22 September 2008

John McCain's 2005 "Warning" About Fannie, Freddie & Dems "Blocking" Regulation

A bit late passing this along, but John McCain's claim that he issued a warning against the excesses of Fannie Mae and Freddie Mac during the 2005-06 legislative year was given a "barely true" by Politifact. On 25 May, 2006, Senator McCain signed on as a co-sponsor to Chuck Hagel's effort to overhaul Fannie Mae and Freddie Mac (which Senator Hagel intoduced in January, 2005) following the publication of "a 340-page report from the Office of Federal Housing Enterprise Oversight."* However, as Politifact points out,
his attempts to depict those efforts as some sort of early warning that could have lessened the current credit crisis just don't wash. All McCain was talking about then was the potential fallout of accounting troubles in Fannie Mae and Freddie Mac. He didn't say anything about a freewheeling climate among creditors that had major financial institutions becoming badly leveraged on bad loans.
Additionally, those rumors that Democrats alone blocked GOP proposal, S.190, to regulate Fannie Mae and Freddie Mac? Questionable claims, for the bill never got out of committee:
Last Action [July 28, 2005]: Committee on Banking, Housing, and Urban Affairs. Ordered to be reported with an amendment in the nature of a substitute favorably.
Status: Dead
So the bill was never brought to a full Senate vote. Recall that the Republicans were the majority in 2005-06, and the Committee on Banking, Housing, and Urban Affairs consisted of 11 Republicans and 9 Democrats (for a full listing of the members of the 2005-06 Committee on Banking, Housing, and Urban Affairs, see this entry at Sourcewatch). In other words, the proposal could have been voted out of committee and brought to the Senate floor had the GOP members had supported it.

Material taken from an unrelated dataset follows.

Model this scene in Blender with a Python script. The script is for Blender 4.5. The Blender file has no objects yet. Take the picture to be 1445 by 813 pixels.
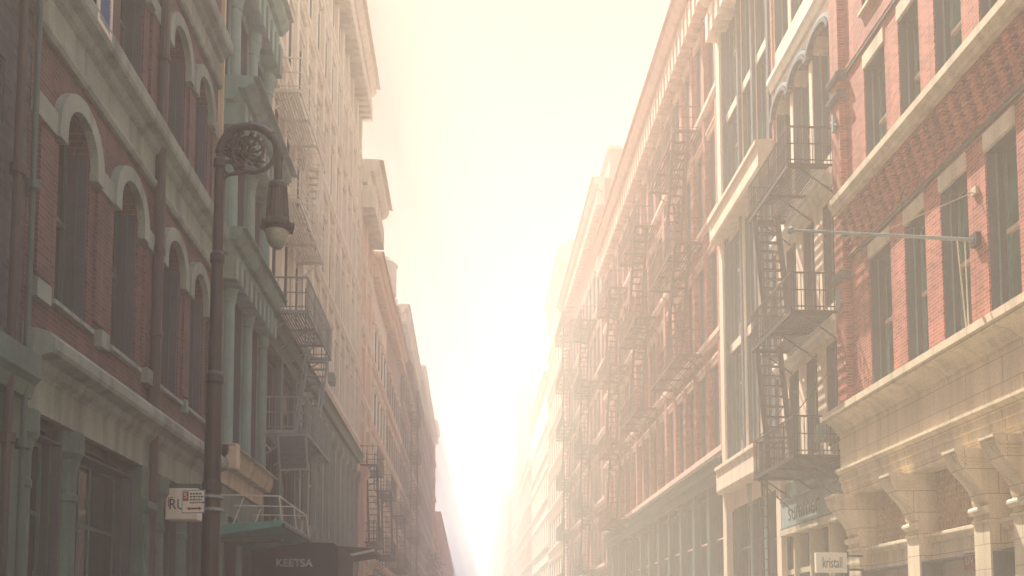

* Notably, Senator Hagel reintroduced S.190 in 2007 as S.1110: Senator McCain has not publicly supported the "Federal Housing Enterprise Regulatory Reform Act of 2007," which remains pending.

Added: Rand Koler at the Seattle PI offer this breakdown, which suggests that Senator McCain announced his support for the bill only after it had, for all intents and purposes, already died in committee.